No Names


By: Connor Lenahan

I’m predisposed to love Penn State’s football jerseys. There are a number of factors for this, namely that I grew up in northeastern Pennsylvania, have been attending Penn State football games for the last decade, and have been a Penn State fan for just as long. It’s unfair for me to place them at the top of a list of best college football jerseys because that would be like placing Boston University at the top of a best colleges list. To me this is correct, to others it is (more or less correctly) homerism.

The key with Penn State’s jerseys, however, is that they are widely seen as iconic. Penn State’s vibe for years has been simplicity. Under the tenure of Joe Paterno the mentality was the same – basic blue and white, one stripe on the helmet, black shoes, and no names.

Aside from a few minor variations – a white collar for some seasons, blue for others, arm stripes, no arm stripes, etc. – the jerseys were the same for years. After the much publicized Penn State scandal revolving around Jerry Sandusky, and thus the beginning of the Bill O’Brien era, the names mentality changed.


This, understandably, led to a lot of people getting upset with the team.
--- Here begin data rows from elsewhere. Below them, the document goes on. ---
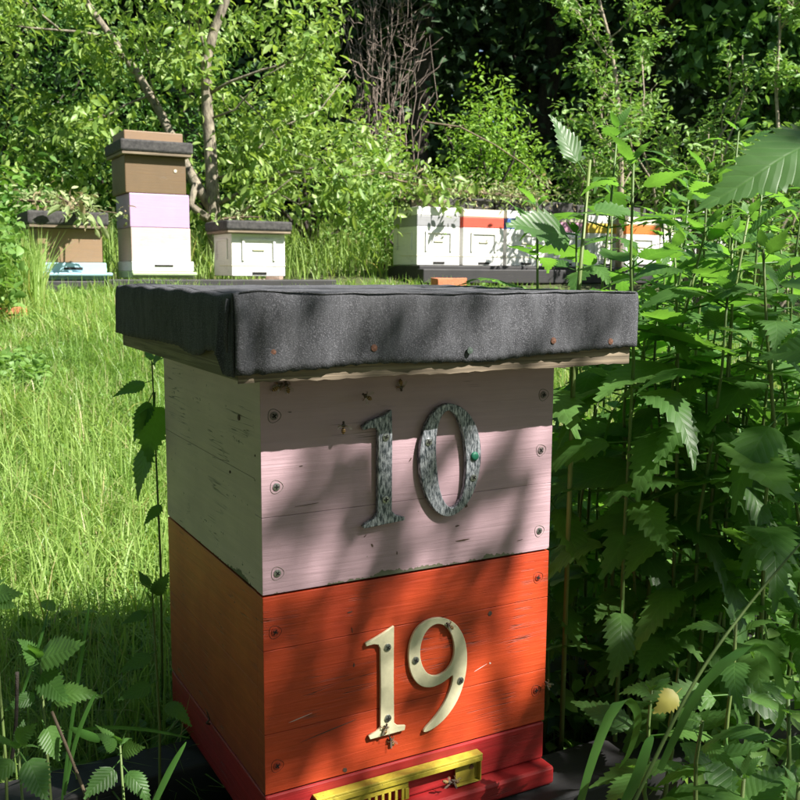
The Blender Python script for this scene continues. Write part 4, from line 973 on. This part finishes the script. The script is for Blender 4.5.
# shrubs behind it
def shrub(label, plo, phi, ylo, yhi, dlo, dhi, n, mat='shrub', per=26, L=.08, W=.045, spread=.16, f=None, name='shrub', group='green shrubs behind the left hives', stems=5, bark='barkdark', hang=.35, cat='shrub'):
    c = at((plo+phi)/2, 300, (dlo+dhi)/2); c.z = Z(c.x, c.y)-.03
    ex = boxpts(n, plo, phi, ylo, yhi, dlo, dhi, f); lm = []
    for i in range(stems):
        e = Vector(random.choice(ex)); lm.append((wpath(c, e, 5, .05), .03 if 'n' else 0, .008))
    return tree(label, cat, c, lm, 2, .5, per, spread, L, W, mat, bark, extra=ex, name=name, group=group, hang=hang)
shrub('dense green shrub at the far left behind the brown hive', -120, 110, -60, 235, 9.9, 11.8, 170, per=30, mat='maple')
shrub('green shrub behind the tall stacked hive', 60, 240, 60, 240, 10.1, 11.8, 130, per=28, mat='maple')
shrub('bright shrub between the fruit tree and the grassy gap', 230, 400, 90, 190, 9.8, 11.5, 110, 'plum', per=26, f=lambda x, y: (y > 110+.25*max(0, x-330) or x < 330) and y < 200-.12*max(0, x-290))
shrub('low leafy shrub left of the brown hive', -60, 28, 165, 262, 7.4, 8.6, 30, 'shrub', per=26, L=.10, W=.05)
shrub('pale overgrown bush at the end of the row of white hives', 345, 440, 150, 240, 9.2, 10.4, 55, 'sap', per=24, L=.06, W=.035, f=lambda x, y: y > 150+(440-x)*.15 and x < 400)
# lime bush right of centre
shrub('lime green bush in front of the dark wood above the row of hives', 415, 545, 70, 215, 11.2, 12.4, 150, 'lime', per=18, L=.075, W=.03, spread=.11,
      f=lambda x, y: y > 205-(1-abs((x-490)/62)**1.6)*122+(12*math.sin(x*.22)) and abs(x-490) < 60, stems=9, group='bushes before the dark wood')
# bare brush
def brush():
    c = at(378, 230, 13.0); c.z = Z(c.x, c.y)-.03; r = empty('bare_bush', c, 'tangle of bare reddish brown twigs above the grassy gap', 'bush', 'bushes before the dark wood')
    for i in range(34):
        px = random.uniform(342, 412); e = at(px+random.uniform(-12, 25), random.uniform(-60, 60), random.uniform(12.6, 13.4)); s = c+Vector((random.uniform(-.4, .6), random.uniform(-.2, .2), 0))
        pts = wpath(s, e, 7, .06); MB().tube(rel(pts, r), [.012, .010, .009, .008, .006, .005, .004, .003], 4).build('twig', M['twigred'], r)
    mb = MB()
    for i in range(220):
        p = at(random.uniform(338, 420), random.uniform(-40, 175), random.uniform(12.6, 13.4)); mb.tube(rel(wpath(p, p+Vector((random.gauss(0, .25), random.gauss(0, .2), random.uniform(.1, .5))), 3, .03), r), .005, 3, cap=False)
    tag(mb.build('fine_twigs', M['twigred'], r), kind='stuff')
brush()
# slender sapling
tS = P3([(620, 225, 9.5), (621, 180, 9.5), (620, 130, 9.5), (616, 80, 9.5), (610, 40, 9.5), (600, 5, 9.5), (592, -50, 9.5)])
lmS = [(tS, .036, .012)]
for (a, b_) in (((616, 90), (655, 45)), ((613, 60), (578, 12)), ((618, 110), (590, 70)), ((610, 38), (640, 5)), ((604, 15), (565, 5)), ((619, 140), (650, 100)), ((620, 160), (592, 130)), ((600, 0), (630, -40))):
    lmS.append((wpath(at(*a, 9.5), at(*b_, random.uniform(9.3, 9.7)), 4, .02), .009, .003))
bS = tS[0].copy(); bS.z = Z(bS.x, bS.y)
tree('slender pale sapling with sparse young leaves in front of the dark wood', 'tree', bS, [([bS]+tS, .036, .012)]+lmS[1:], 7, .3, 9, .05, .075, .030, 'sap', 'barkpale', name='sapling', group='young trees behind the nettles', dens_from=.15, hang=.1)
def openbush(label, seed, cx, cy, spreadx, ys, d, n, lpc=9, mat='sap'):
    random.seed(seed); c = at(cx, cy, d); c.z = Z(c.x, c.y); lm = []
    for i in range(n):
        e = at(cx+random.uniform(-spreadx, spreadx), random.uniform(*ys), d+random.uniform(-.5, .5)); lm.append((wpath(c, e, 6, .07), .02, .005))
    tree(label, 'bush', c, lm, 8, .38, lpc, .06, .075, .032, mat, 'barkpale', name='bush', group='young trees behind the nettles', dens_from=.35, hang=.15, twr=.005)
openbush('open bush with pale stems and small leaves right of the sapling', 5, 690, 230, 65, (55, 150), 8.6, 12)
openbush('thin leafy bush left of the slender sapling', 6, 598, 225, 32, (75, 180), 9.9, 7)
openbush('straggly bush with pale twigs near the right edge', 8, 775, 240, 42, (90, 200), 8.0, 8)
tR = P3([(778, 240, 8.2), (780, 160, 8.2), (776, 90, 8.2), (780, 30, 8.2), (778, -50, 8.2)])
tree('very thin young tree at the right edge', 'tree', tR[0], [(tR, .018, .008)]+[(wpath(tR[i], tR[i]+Vector((random.uniform(-.2, .2), random.uniform(-.2, .2), .2)), 3, .02), .006, .003) for i in (1, 2, 2, 3, 3)], 6, .2, 8, .04, .07, .03, 'sap', 'barkpale', name='sapling', group='young trees behind the nettles', hang=.1)
random.seed(21)
# pruned branches
def prunings(label, pts, nleaf, L=.06, sp=.05, twigs=8):
    P_ = [Vector(p) for p in pts]; r = empty('cut_branch', P_[0], label, 'cut branch', 'pruned branches lying on the hives')
    MB().tube(rel(P_, r), [.010*(1-.6*i/(len(P_)-1)) for i in range(len(P_))], 5).build('stem', M['twig'], r)
    cs = []; mb = MB()
    for i in range(twigs):
        j = random.randint(0, len(P_)-2); p = P_[j].lerp(P_[j+1], random.random()); e = p+Vector((random.gauss(0, .16), random.gauss(0, .12), random.gauss(.02, .04)))
        mb.tube(rel([p, e], r), .003, 4, cap=False); cs += [np.array(p.lerp(e, u)) for u in (.3, .6, 1)]
    tag(mb.build('twigs', M['twig'], r), kind='stuff')
    cloud('leaves', clumps(np.array(cs), max(1, nleaf//len(cs)), sp), L, L*.4, M['wilt'], r, .5, loc=tuple(P_[0]))
prunings('wilting cut branches heaped on the lid of the brown hive', P3([(20, 200, 6.9), (50, 202, 7.0), (80, 205, 7.0), (108, 212, 6.95)]), 420, .06, .05, 14)
prunings('wilting leafy twig hanging over the lid of the brown hive', P3([(60, 198, 6.85), (80, 208, 6.75), (92, 216, 6.7), (98, 226, 6.68)]), 80, .09, .03, 5)
prunings('few dry twigs lying on the lid of the left white hive', P3([(222, 219, 7.6), (240, 217, 7.6), (262, 217, 7.6)]), 60, .05, .03, 5)
prunings('leafy cut branches heaped on the lids of the white hives', P3([(400, 200, 8.5), (430, 194, 8.7), (470, 192, 8.8), (510, 194, 9.0), (548, 197, 9.2)]), 1000, .055, .07, 34)
prunings('long cut branch with its butt raised over the white hives', P3([(372, 170, 8.4), (400, 181, 8.5), (440, 188, 8.6), (490, 194, 8.8), (545, 200, 9.0)]), 150, .06, .05, 8)
prunings('bare arching cut branch above the white hives', P3([(425, 122, 8.8), (460, 127, 8.8), (495, 145, 8.9), (525, 165, 9.0), (550, 190, 9.1)]), 30, .05, .03, 4)

# dark wood: big trees with shading crowns, understorey and trunks
random.seed(33); rng = np.random.default_rng(5)
def bigtree(px, d, h, cr, label, mat='forest', nb=7, low=.35, per=42, leaf=.26):
    p = at(px, 280, d); x, y = p.x, p.y; z0 = Z(x, y)-.1; b = Vector((x, y, z0)); top = b+Vector((random.uniform(-.4, .4), random.uniform(-.4, .4), h*.86))
    tr = wpath(b, top, 6, .10); lm = [(tr, .20, .06)]; ex = []
    for i in range(nb):
        t = random.uniform(low*.8, 1); j = min(5, int(t*6)); s = tr[j]; a = 6.28*i/nb+random.random(); rr = cr*random.uniform(.6, 1)
        lm.append((wpath(s, s+Vector((math.cos(a)*rr, math.sin(a)*rr, h*.12)), 4, .1), .07, .02))
    for i in range(int(60*cr/2)):
        a = random.uniform(0, 6.28); u = random.random()**.5; t = random.random(); zz = z0+h*(low+(1-low)*t); rr = cr*u*math.sin(math.pi*(.12+.83*t))**.6
        ex.append((x+math.cos(a)*rr, y+math.sin(a)*rr, zz))
    tree(label, 'tree', b, lm, 3, 1.2, per, .38, leaf, leaf*.55, mat, 'barkdark', extra=ex, name='forest_tree', group='trees of the dark wood behind', hang=.4, twr=.015)
bt = [(-140, 15, 9, 2.8), (40, 17, 11, 3.2), (190, 15.5, 10, 3.0), (330, 17, 12, 3.2), (430, 15.5, 11, 3.0), (540, 17, 12, 3.3), (640, 15.5, 11, 3.0), (760, 16, 11, 3.2), (900, 15, 10, 3.0)]
bl = ['dark broad tree beyond the far left shrubs', 'dark tree behind the leaning fruit tree trunk', 'dark tree behind the upright fruit tree trunk', 'dark tree behind the bare reddish brush', 'dark tree behind the lime green bush',
      'dark tree between the lime bush and the sapling', 'dark tree behind the slender sapling', 'dark tree behind the right hand bush', 'dark tree beyond the right edge']
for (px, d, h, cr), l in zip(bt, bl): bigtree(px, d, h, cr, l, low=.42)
for px, d, h, cr, l in ((20, 23, 13, 4, 'second row dark tree at the far left'), (200, 24, 13, 4, 'second row dark tree behind the fruit tree'), (380, 23, 14, 4, 'second row dark tree above the brush'), (520, 24, 14, 4, 'second row dark tree right of centre'), (680, 23, 14, 4, 'second row dark tree behind the sapling and bush'), (840, 23, 13, 4, 'second row dark tree at the far right')):
    bigtree(px, d, h, cr, l, low=.12, nb=6, per=44, leaf=.34)
# medium green maple crown at the upper right
shrub('mid green maple crown hanging at the upper right', 695, 830, -30, 115, 12.6, 14.0, 80, 'maple', per=30, L=.15, W=.13, spread=.22, f=lambda x, y: y < 60+.45*(x-695), group='trees of the dark wood behind', hang=.6, name='maple_tree', cat='tree', stems=4)
# the depth of the wood: one mass nobody could count
P = []
for _ in range(26000):
    px = random.uniform(-500, 1300); d = random.uniform(26, 32); x, y, _z = at(px, 300, d); zz = Z(x, min(y, 60))+random.uniform(0, 1)**.9*15; P.append((x, y, zz))
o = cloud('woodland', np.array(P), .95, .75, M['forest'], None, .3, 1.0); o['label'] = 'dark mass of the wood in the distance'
P = []
for _ in range(15000):
    px = random.uniform(-200, 1050); d = random.uniform(14.5, 20); x, y, _z = at(px, 300, d); P.append((x, y, Z(x, y)+random.random()**1.3*4.5))
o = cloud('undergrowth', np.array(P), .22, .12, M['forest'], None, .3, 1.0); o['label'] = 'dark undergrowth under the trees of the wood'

# unseen trees added round the clearing to block sky light
def sky_block_tree(x, y, h, cr, label, low=.1, n=60, mat='shrub'):
    z0 = Z(x, y)-.1; b = Vector((x, y, z0)); tr = wpath(b, b+Vector((.2, .1, h*.85)), 6, .08); lm = [(tr, .18, .05)]; ex = []
    for i in range(6):
        s_ = tr[2+i % 4]; a = 1.05*i; lm.append((wpath(s_, s_+Vector((math.cos(a)*cr*.8, math.sin(a)*cr*.8, h*.12)), 4, .08), .06, .02))
    for i in range(n):
        a = random.uniform(0, 6.28); t = random.random(); rr = cr*random.random()**.5*math.sin(math.pi*(.12+.83*t))**.6; ex.append((x+math.cos(a)*rr, y+math.sin(a)*rr, z0+h*(low+(1-low)*t)))
    tree(label, 'tree', b, lm, 2, 1.0, 40, .42, .30, .20, mat, 'barkdark', extra=ex, name='sky_block_tree', group='unseen trees added round the clearing to block sky light', hang=.3, twr=.012)
for x, y, h, cr, l in ((-4.2, .6, 8, 2.4, 'unseen leafy tree added left of the meadow beside the hives'), (-5.2, 5.2, 9, 2.6, 'unseen leafy tree added at the left end of the meadow'), (-4.6, -3.6, 9, 2.6, 'unseen leafy tree added behind and left of the camera'),
        (-1.6, -6.2, 9, 2.6, 'unseen leafy tree added straight behind the camera'), (2.2, -9.4, 8, 2.6, 'unseen leafy tree added far behind the camera to the right'), (8.5, -11, 8.5, 3, 'unseen leafy tree added far out on the sunny side'), (-6.5, 11, 10, 3, 'unseen leafy tree added left of the shrubs behind the hives')):
    sky_block_tree(x, y, h, cr, l)
sky_block_tree(-2.2, -3.4, 7.5, 2.3, 'unseen added tree whose crown hangs over the left of the camera', low=.45)
sky_block_tree(12.5, -1, 9, 3, 'unseen leafy tree on the right side of the clearing'); sky_block_tree(14, 6, 10, 3, 'unseen leafy tree at the right edge of the wood')
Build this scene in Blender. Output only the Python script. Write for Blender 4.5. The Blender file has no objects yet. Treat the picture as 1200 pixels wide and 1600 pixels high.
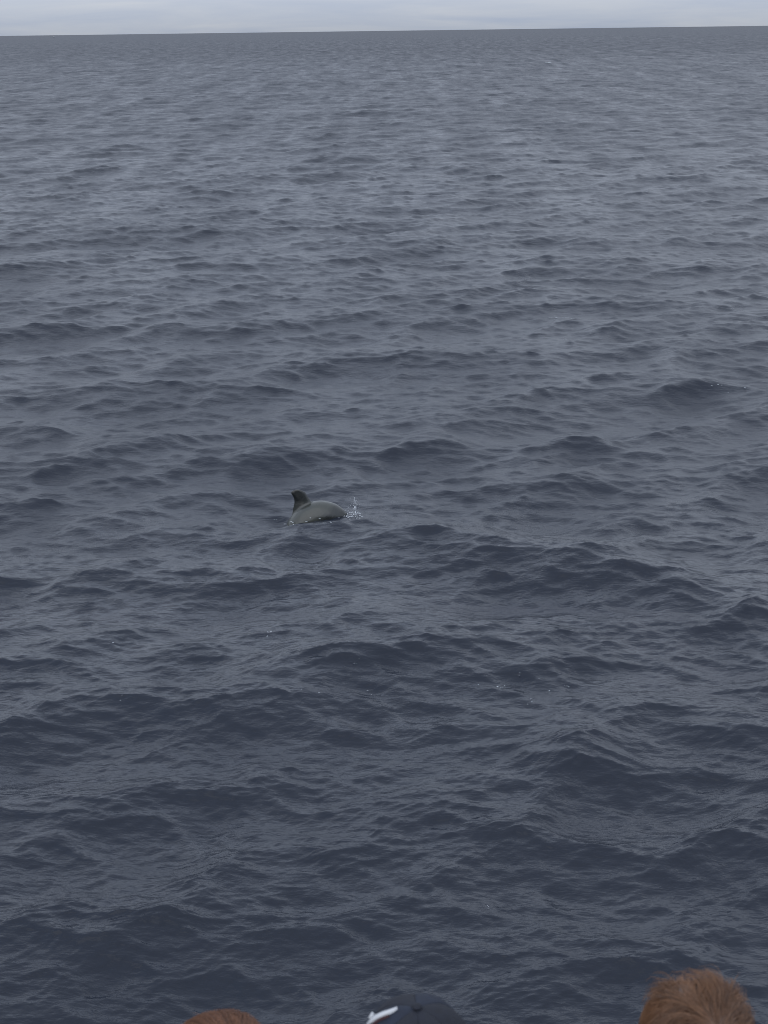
import bpy, bmesh, math, random
import numpy as np
from mathutils import Matrix, Vector, Euler

R = math.radians
scene = bpy.context.scene
COL = scene.collection

# ------------------------------------------------------------------ camera
CAM_H = 7.5
F_PX = 2200.0                      # focal length in pixels of the 1200x1600 photograph
PITCH = math.atan(752.0 / F_PX)
ROLL = R(-0.76)
CAM_M = Matrix.Translation((0, 0, CAM_H)) @ Matrix.Rotation(R(90) - PITCH, 4, 'X') @ Matrix.Rotation(ROLL, 4, 'Z')
cam_d = bpy.data.cameras.new('camera')
cam = bpy.data.objects.new('camera', cam_d)
COL.objects.link(cam)
cam.matrix_world = CAM_M
cam_d.sensor_fit = 'VERTICAL'
cam_d.sensor_height = 24.0
cam_d.lens = 24.0 * F_PX / 1600.0
cam_d.clip_start = 0.05
cam_d.clip_end = 200000.0
cam_d.dof.use_dof = True
cam_d.dof.focus_distance = 22.5
cam_d.dof.aperture_fstop = 6.5
scene.camera = cam

def ray(px, py):
    v = Vector((px - 600.0, 800.0 - py, -F_PX))
    return (CAM_M.to_3x3() @ v) / F_PX          # unit depth along the camera axis

def ground(px, py, z=0.0):
    d = ray(px, py)
    t = (z - CAM_H) / d.z
    return Vector((d.x * t, d.y * t, z))

def at_depth(px, py, depth):
    return Vector((0, 0, CAM_H)) + ray(px, py) * depth

# ------------------------------------------------------------------ world, sun, exposure
SUN_EL, SUN_AZ = R(38), R(205)      # azimuth clockwise from +Y: behind the camera, a little to the left
world = bpy.data.worlds.new('World')
scene.world = world
world.use_nodes = True
wn, wl = world.node_tree.nodes, world.node_tree.links
wn.clear()
def W(t, **kw):
    n = wn.new(t)
    for k, v in kw.items():
        setattr(n, k, v)
    return n
out = W('ShaderNodeOutputWorld')
bg = W('ShaderNodeBackground')
bg.inputs['Strength'].default_value = 0.1
sky = W('ShaderNodeTexSky', sky_type='NISHITA', sun_disc=False, sun_elevation=SUN_EL, sun_rotation=SUN_AZ)
sky.altitude = 10
sky.air_density = 1.2
sky.dust_density = 2.5
tc = W('ShaderNodeTexCoord')
sep = W('ShaderNodeSeparateXYZ')
wl.new(tc.outputs['Generated'], sep.inputs[0])
def wmath(op, a, b=None, clamp=False):
    n = W('ShaderNodeMath', operation=op, use_clamp=clamp)
    for i, v in enumerate((a, b)):
        if v is None:
            continue
        if isinstance(v, (int, float)):
            n.inputs[i].default_value = v
        else:
            wl.new(v, n.inputs[i])
    return n.outputs[0]
zz = wmath('ADD', wmath('MAXIMUM', sep.outputs['Z'], 0.0), 0.10)
cmb = W('ShaderNodeCombineXYZ')
wl.new(wmath('DIVIDE', sep.outputs['X'], zz), cmb.inputs[0])
wl.new(wmath('DIVIDE', sep.outputs['Y'], zz), cmb.inputs[1])
cmb.inputs[2].default_value = 3.7
nz = W('ShaderNodeTexNoise')
nz.inputs['Scale'].default_value = 1.0
nz.inputs['Detail'].default_value = 7
nz.inputs['Roughness'].default_value = 0.55
nz.inputs['Distortion'].default_value = 0.4
wl.new(cmb.outputs[0], nz.inputs['Vector'])
rmp = W('ShaderNodeValToRGB')
cr = rmp.color_ramp
cr.elements[0].position = 0.30
cr.elements[0].color = (3.6, 4.12, 5.15, 1)
cr.elements[1].position = 0.72
cr.elements[1].color = (4.7, 5.0, 5.55, 1)
wl.new(nz.outputs['Fac'], rmp.inputs['Fac'])
mx = W('ShaderNodeMix', data_type='RGBA')
mx.inputs['Factor'].default_value = 0.93
wl.new(sky.outputs['Color'], mx.inputs['A'])
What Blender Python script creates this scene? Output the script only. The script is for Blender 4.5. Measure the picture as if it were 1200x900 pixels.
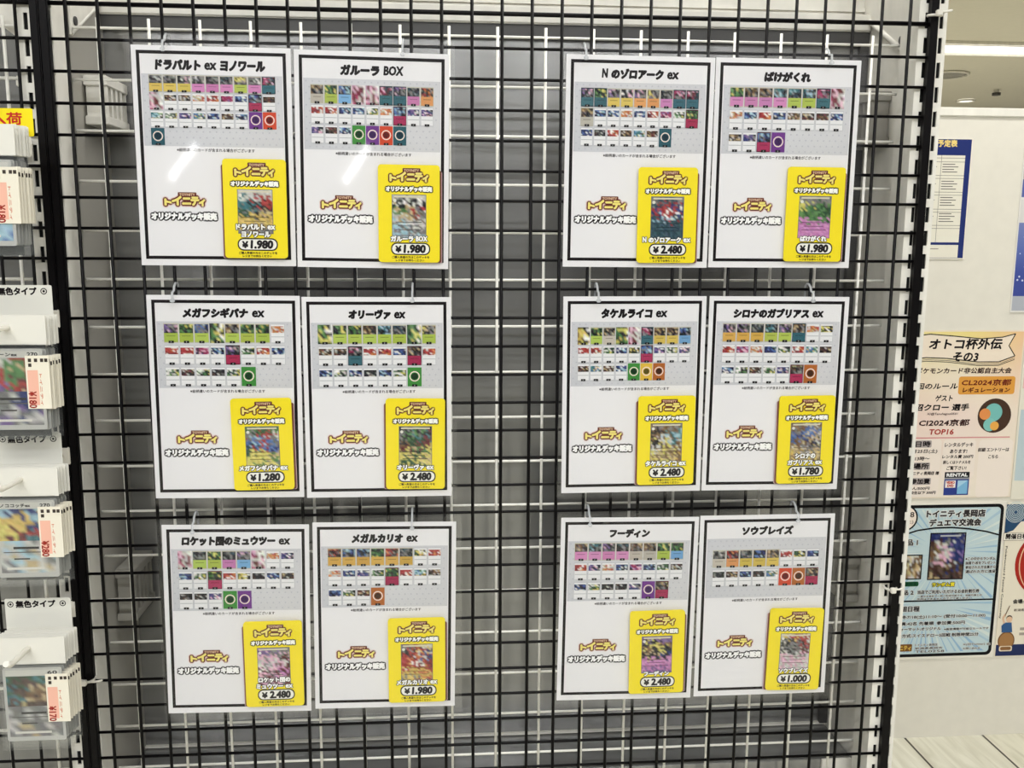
import bpy, bmesh, math, random
from mathutils import Vector, Matrix
S = bpy.context.scene
for o in list(bpy.data.objects):
    bpy.data.objects.remove(o)

# ------------------------------------------------------------------ camera, world, light, exposure
FPX = 1077.665
CC = Vector((0.4754, -1.2759, 1.2395))
RT = Vector((0.99697, -0.07754, 0.00533)); FW = Vector((0.07743, 0.98491, -0.15479)); UP = Vector((0.00675, 0.15474, 0.98793))
cam = bpy.data.cameras.new('camera'); camo = bpy.data.objects.new('camera', cam); S.collection.objects.link(camo)
camo.matrix_world = Matrix(((RT.x, UP.x, -FW.x, CC.x), (RT.y, UP.y, -FW.y, CC.y), (RT.z, UP.z, -FW.z, CC.z), (0, 0, 0, 1)))
cam.sensor_width = 36; cam.lens = 36 * FPX / 1200; cam.clip_start = 0.02
S.camera = camo
S.view_settings.view_transform = 'Standard'; S.view_settings.look = 'None'
S.view_settings.gamma = 1; S.view_settings.use_curve_mapping = False
S.view_settings.exposure = -0.46
w = bpy.data.worlds.new('world'); S.world = w; w.use_nodes = True
wn = w.node_tree; bgn = wn.nodes['Background']; bgn.inputs[1].default_value = 1.0      # the lit shop around: bright above, dimmer below
wtc = wn.nodes.new('ShaderNodeTexCoord'); wsp = wn.nodes.new('ShaderNodeSeparateXYZ'); wrp = wn.nodes.new('ShaderNodeValToRGB'); wmr = wn.nodes.new('ShaderNodeMapRange')
wmr.inputs['From Min'].default_value = -1; wmr.inputs['From Max'].default_value = 1
for i_, (p_, v_) in enumerate(((0.0, 0.22), (0.46, 0.06), (0.525, 0.14), (0.57, 0.75), (1.0, 0.9))):
    e_ = wrp.color_ramp.elements[i_] if i_ < 2 else wrp.color_ramp.elements.new(p_)
    e_.position = p_; e_.color = (v_, v_ * 0.99, v_ * 0.97, 1)
wn.links.new(wtc.outputs['Generated'], wsp.inputs[0]); wn.links.new(wsp.outputs['Z'], wmr.inputs['Value']); wn.links.new(wmr.outputs[0], wrp.inputs[0]); wn.links.new(wrp.outputs[0], bgn.inputs[0])
CEIL = 2.70
def area(name, loc, sx, sy, power, col=(0.97, 0.985, 1.0), rot=(0, 0, 0)):
    l = bpy.data.lights.new(name, 'AREA'); l.shape = 'RECTANGLE'; l.size = sx; l.size_y = sy; l.energy = power; l.color = col
    o = bpy.data.objects.new(name, l); S.collection.objects.link(o); o.location = loc; o.rotation_euler = rot
    return o
area('ceiling_light_strip', (0.4, -0.8, CEIL - 0.02), 3.4, 0.14, 17)
area('ceiling_light_strip', (0.4, -2.0, CEIL - 0.02), 3.4, 0.14, 75)
area('ceiling_light_strip', (0.4, -3.4, CEIL - 0.02), 3.4, 0.14, 110)
area('ceiling_light_strip', (1.8, 0.25, CEIL - 0.02), 2.6, 0.12, 42, (1, 0.985, 0.955))
area('ceiling_light_strip', (3.9, 5.2, CEIL - 0.02), 3.4, 0.2, 200, (1, 0.975, 0.92))

# two unseen tilted lights, added to put glints in the upper left sleeve
for x_ in (-1.44, -0.155):
    area('added_glint_light', (x_, -6.0, 1.81), 0.34, 0.05, 2.0, (1, 1, 1), (math.radians(90), math.radians(-55), 0))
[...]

The whole “no names” thing was the point of Penn State’s jerseys for the longest time – 125 years to be exact. Now the names spelled an official change for the team’s mentality, aside from the first new coach in four decades. However, the reasoning was to honor the players that had stayed with Penn State through the scandal and beyond. This reasoning was, all in all, very respectful. After all, the crimes and problems that the university received criticism for were not recent – none of those players that were punished by the postseason bans or the scholarship reductions were on the team or even in college when they happened. Honoring those strong enough to stoa by the school was a great idea.

Now the times have changed. Bill O’Brien is in Houston coaching in the NFL. James Franklin is entering his second season. The punishments from the scandals have almost entirely been eliminated. This is the clearest future Penn State has had since I was junior in high school.

That’s why this morning it was announced that the names would be removed from the jerseys. James Franklin and Co. want to honor the tradition of Penn State as best as possible. They want to return to the simplistic days – no names and all game.

The cynical part of my brain sees this as a way for Franklin, already one of the most likable people you could have coaching a team, to better win over the crowd by giving the people what they want. Actually, strike cynical, I have no issues with this. HeĀ is giving the people what they want. The Penn State vibe is best with the simplistic jerseys. The message – team first – is a good one to give to a quickly growing program. This is as minor a step as they could take, but symbolically this is a new old day for Penn State.